Voting isn’t just the most important tool at the disposal of citizens to choose their future and influence the future shape of Europe. Voting is also a way of safeguarding democracy.

If you cast your eyes around Europe today you will see plenty of examples of how democracy is being challenged. Internally and externally. The most important protection we have of our freedoms is the guarantee of elections every few years, at local, regional, national and European level, where our elected representatives are chosen - by everyone, equally and fairly.

What is the opinion of the EP regarding Bulgaria’s membership in Schengen and the euro area?

This past June, MEPs called again to approve the accession of Romania and Bulgaria to the Schengen free-travel area by the end of 2023.

The European Parliament believes that in recent years Bulgarians have made all the progress in the technical and legal field that is necessary to obtain the right to open the borders and participate in the Schengen area. It is regrettable that today there are still governments in certain countries that, at the level of the Council of the EU, block Bulgaria's accession to Schengen. Unfortunately, this is not a decision to be taken by Parliament.

The will of the EP is clear, Parliament has adopted several resolutions in favour of Bulgaria’s accession, but it doesn't just depend on us, It is up to the Council.

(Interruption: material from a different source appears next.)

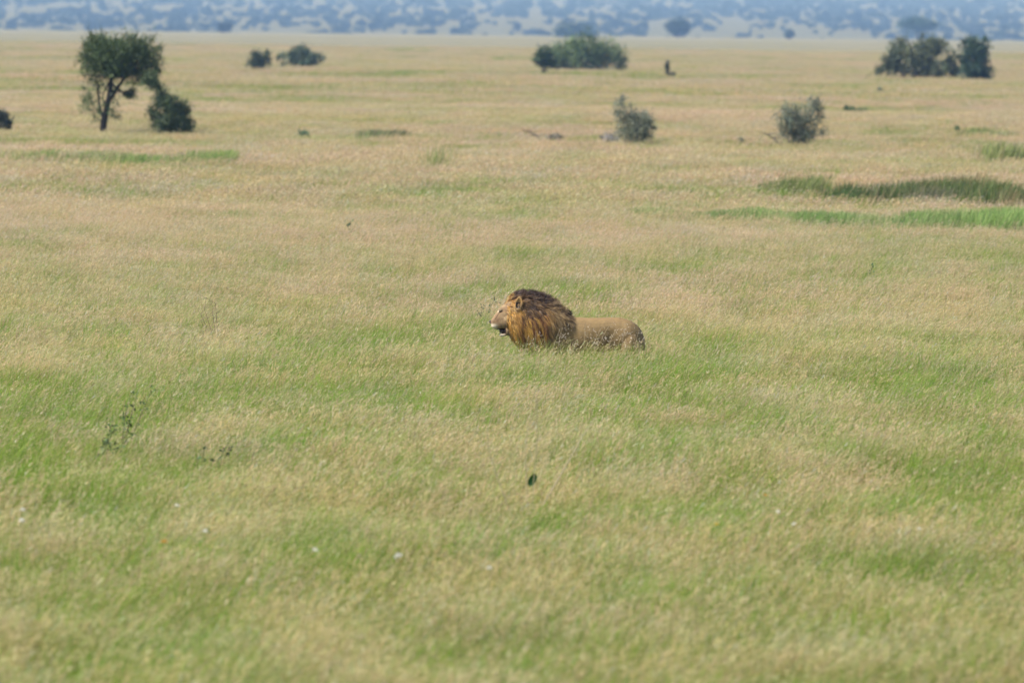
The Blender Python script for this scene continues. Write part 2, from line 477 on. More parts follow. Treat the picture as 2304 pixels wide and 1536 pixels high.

What are the priorities of the European Parliament by the end of the year?

For the months left of the 9th legislature, EP's main priority is to ensure European leadership in clean energy technologies, reform the electricity market and further strengthen Europe's industrial base, as an enabler to provide quality jobs and economic growth to achieve the objectives of the Green Deal. In this respect, EP will ensure an industrial policy for EU companies to become even more competitive on global markets. To meet these objectives the European Parliament will also centre its work on reviewing the current long term Budget of the EU called, the Multiannual Financial Framework (MFF).

Alongside these priorities, there are some older legislative proposals still under discussion with member states, the most important and sensitive being the migration and asylum pact. It is essential to conclude this package of new rules before the end of the current legislature. The lack of political will on the part of some member states made it impossible to approve the measures proposed and negotiated during the previous legislature, under the pressure of the Syrian crisis. Five years later, the ball is back in the Council's court.